__Stated problem__:
Everything from the first line down to the line containing "R = math.radians" is to be retyped exactly, both ends included, with pictures left out.

__Data provided__:
---+---
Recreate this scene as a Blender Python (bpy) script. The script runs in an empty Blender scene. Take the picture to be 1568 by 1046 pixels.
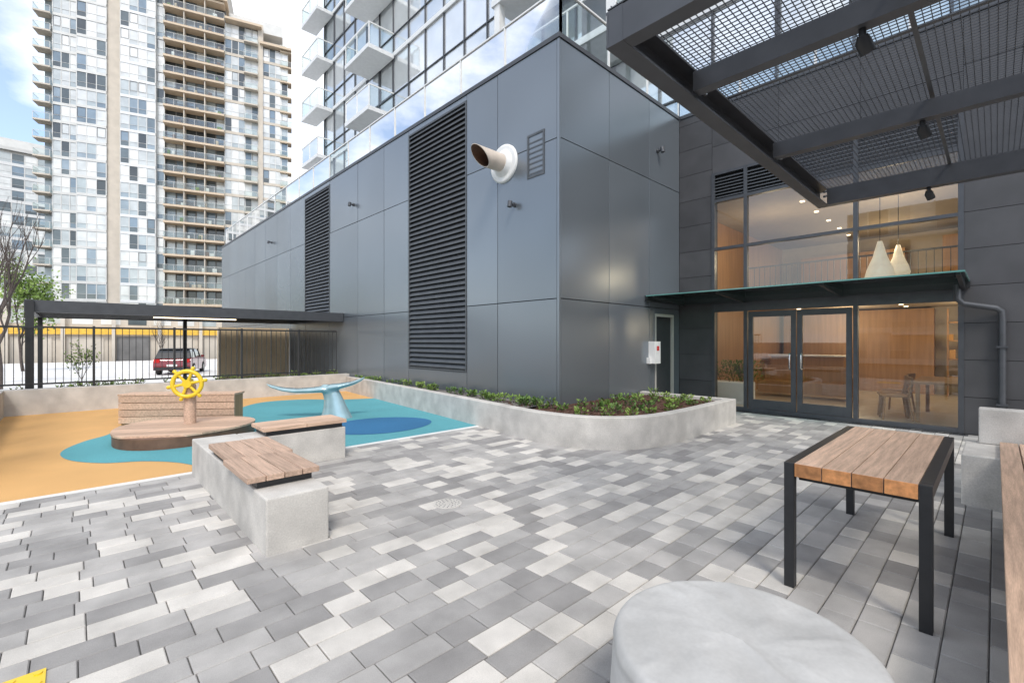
import bpy, bmesh, math, random
from mathutils import Vector, Matrix, noise
random.seed(7)
S = bpy.context.scene
R = math.radians

# ---------------------------------------------------------------- materials
def new_mat(name):
    m = bpy.data.materials.new(name); m.use_nodes = True
    nt = m.node_tree; b = nt.nodes['Principled BSDF']
    return m, nt, b
def N(nt, t, **kw):
    n = nt.nodes.new(t)
    for k, v in kw.items(): setattr(n, k, v)
    return n
def mat(name, col, rough=0.6, metal=0.0, var=0.12, nscale=6.0, fine=0.0, fscale=120, bump=0.0, bscale=60, vvar=0.0,
        stretch=(1,1,1), spec=0.5, coat=0.0, rvar=0.0, emit=None, es=0.0, bdist=0.01, bdetail=4, ndetail=6):
    m, nt, b = new_mat(name); L = nt.links
    geo = N(nt, 'ShaderNodeTexCoord')
    mp = N(nt, 'ShaderNodeMapping'); mp.inputs['Scale'].default_value = stretch
    L.new(geo.outputs['Object'], mp.inputs['Vector'])
    n1 = N(nt, 'ShaderNodeTexNoise'); n1.inputs['Scale'].default_value = nscale; n1.inputs['Detail'].default_value = ndetail
    L.new(mp.outputs[0], n1.inputs['Vector'])
    r1 = N(nt, 'ShaderNodeMapRange'); r1.inputs[1].default_value = .3; r1.inputs[2].default_value = .7
    r1.inputs[3].default_value = 1-var; r1.inputs[4].default_value = 1+var
    L.new(n1.outputs['Fac'], r1.inputs[0])
    val = r1.outputs[0]
    if fine:
        n2 = N(nt, 'ShaderNodeTexNoise'); n2.inputs['Scale'].default_value = fscale; n2.inputs['Detail'].default_value = 3
        L.new(mp.outputs[0], n2.inputs['Vector'])
        r2 = N(nt, 'ShaderNodeMapRange'); r2.inputs[1].default_value = .3; r2.inputs[2].default_value = .7
        r2.inputs[3].default_value = 1-fine; r2.inputs[4].default_value = 1+fine
        L.new(n2.outputs['Fac'], r2.inputs[0])
        mm = N(nt, 'ShaderNodeMath', operation='MULTIPLY'); L.new(val, mm.inputs[0]); L.new(r2.outputs[0], mm.inputs[1]); val = mm.outputs[0]
    if vvar:
        a = N(nt, 'ShaderNodeAttribute', attribute_name='v')
        r3 = N(nt, 'ShaderNodeMapRange'); r3.inputs[3].default_value = 1-vvar; r3.inputs[4].default_value = 1+vvar
        L.new(a.outputs['Fac'], r3.inputs[0])
        mm = N(nt, 'ShaderNodeMath', operation='MULTIPLY'); L.new(val, mm.inputs[0]); L.new(r3.outputs[0], mm.inputs[1]); val = mm.outputs[0]
    vm = N(nt, 'ShaderNodeVectorMath', operation='SCALE'); vm.inputs[0].default_value = col[:3]
    L.new(val, vm.inputs['Scale']); L.new(vm.outputs[0], b.inputs['Base Color'])
    b.inputs['Roughness'].default_value = rough; b.inputs['Metallic'].default_value = metal
    b.inputs['Specular IOR Level'].default_value = spec
    b.inputs['Coat Weight'].default_value = coat
    if rvar:
        rr = N(nt, 'ShaderNodeMapRange'); rr.inputs[1].default_value=.3; rr.inputs[2].default_value=.7
        rr.inputs[3].default_value = rough-rvar; rr.inputs[4].default_value = rough+rvar
        L.new(n1.outputs['Fac'], rr.inputs[0]); L.new(rr.outputs[0], b.inputs['Roughness'])
    if bump:
        nb = N(nt, 'ShaderNodeTexNoise'); nb.inputs['Scale'].default_value = bscale; nb.inputs['Detail'].default_value = bdetail
        L.new(mp.outputs[0], nb.inputs['Vector'])
        bp = N(nt, 'ShaderNodeBump'); bp.inputs['Strength'].default_value = bump; bp.inputs['Distance'].default_value = bdist
        L.new(nb.outputs['Fac'], bp.inputs['Height']); L.new(bp.outputs[0], b.inputs['Normal'])
    if emit:
        b.inputs['Emission Color'].default_value = (*emit, 1); b.inputs['Emission Strength'].default_value = es
    return m
def ramp_mat(name, stops, rough=.5, spec=.5, fine=.08, fscale=150, mott=.1, mscale=8, bump=.0, bscale=150, interp='LINEAR', metal=0):
    m, nt, b = new_mat(name); L = nt.links
    a = N(nt, 'ShaderNodeAttribute', attribute_name='v')
    cr = N(nt, 'ShaderNodeValToRGB'); cr.color_ramp.interpolation = interp
    els = cr.color_ramp.elements
    els[0].position = stops[0][0]; els[0].color = (*stops[0][1], 1)
    els[1].position = stops[-1][0]; els[1].color = (*stops[-1][1], 1)
    for p, c in stops[1:-1]:
        e = els.new(p); e.color = (*c, 1)
    L.new(a.outputs['Fac'], cr.inputs[0])
    tc = N(nt, 'ShaderNodeTexCoord'); val = None
    for sc, am in ((mscale, mott), (fscale, fine)):
        n2 = N(nt, 'ShaderNodeTexNoise'); n2.inputs['Scale'].default_value = sc; n2.inputs['Detail'].default_value = 5
        L.new(tc.outputs['Object'], n2.inputs['Vector'])
        r2 = N(nt, 'ShaderNodeMapRange'); r2.inputs[1].default_value = .3; r2.inputs[2].default_value = .7
        r2.inputs[3].default_value = 1-am; r2.inputs[4].default_value = 1+am
        L.new(n2.outputs['Fac'], r2.inputs[0])
        if val is None: val = r2.outputs[0]
        else:
            mm = N(nt, 'ShaderNodeMath', operation='MULTIPLY'); L.new(val, mm.inputs[0]); L.new(r2.outputs[0], mm.inputs[1]); val = mm.outputs[0]
    vm = N(nt, 'ShaderNodeVectorMath', operation='SCALE'); L.new(cr.outputs[0], vm.inputs[0]); L.new(val, vm.inputs['Scale'])
    L.new(vm.outputs[0], b.inputs['Base Color'])
    b.inputs['Roughness'].default_value = rough; b.inputs['Specular IOR Level'].default_value = spec; b.inputs['Metallic'].default_value = metal
    if bump:
        nb = N(nt, 'ShaderNodeTexNoise'); nb.inputs['Scale'].default_value = bscale; nb.inputs['Detail'].default_value = 4
        L.new(tc.outputs['Object'], nb.inputs['Vector'])
        bp = N(nt, 'ShaderNodeBump'); bp.inputs['Strength'].default_value = bump; bp.inputs['Distance'].default_value = .004
        L.new(nb.outputs['Fac'], bp.inputs['Height']); L.new(bp.outputs[0], b.inputs['Normal'])
    return m
def glass_mat(name, tint=(.9,.95,.94), refl=1.0, ior=1.5, base=0.0):
    m = bpy.data.materials.new(name); m.use_nodes = True; nt = m.node_tree; L = nt.links
    nt.nodes.clear()
    out = N(nt, 'ShaderNodeOutputMaterial'); mx = N(nt, 'ShaderNodeMixShader')
    tr = N(nt, 'ShaderNodeBsdfTransparent'); tr.inputs[0].default_value = (*tint, 1)
    gl = N(nt, 'ShaderNodeBsdfGlossy'); gl.inputs['Roughness'].default_value = .01; gl.inputs[0].default_value = (refl, refl, refl, 1)
    fr = N(nt, 'ShaderNodeFresnel'); fr.inputs[0].default_value = ior
    ad = N(nt, 'ShaderNodeMath', operation='ADD'); ad.use_clamp = True; ad.inputs[1].default_value = base
    L.new(fr.outputs[0], ad.inputs[0]); L.new(ad.outputs[0], mx.inputs[0]); L.new(tr.outputs[0], mx.inputs[1]); L.new(gl.outputs[0], mx.inputs[2]); L.new(mx.outputs[0], out.inputs[0])
    return m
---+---
__Answer below__:
Recreate this scene as a Blender Python (bpy) script. The script runs in an empty Blender scene. Take the picture to be 1568 by 1046 pixels.
import bpy, bmesh, math, random
from mathutils import Vector, Matrix, noise
random.seed(7)
S = bpy.context.scene
R = math.radians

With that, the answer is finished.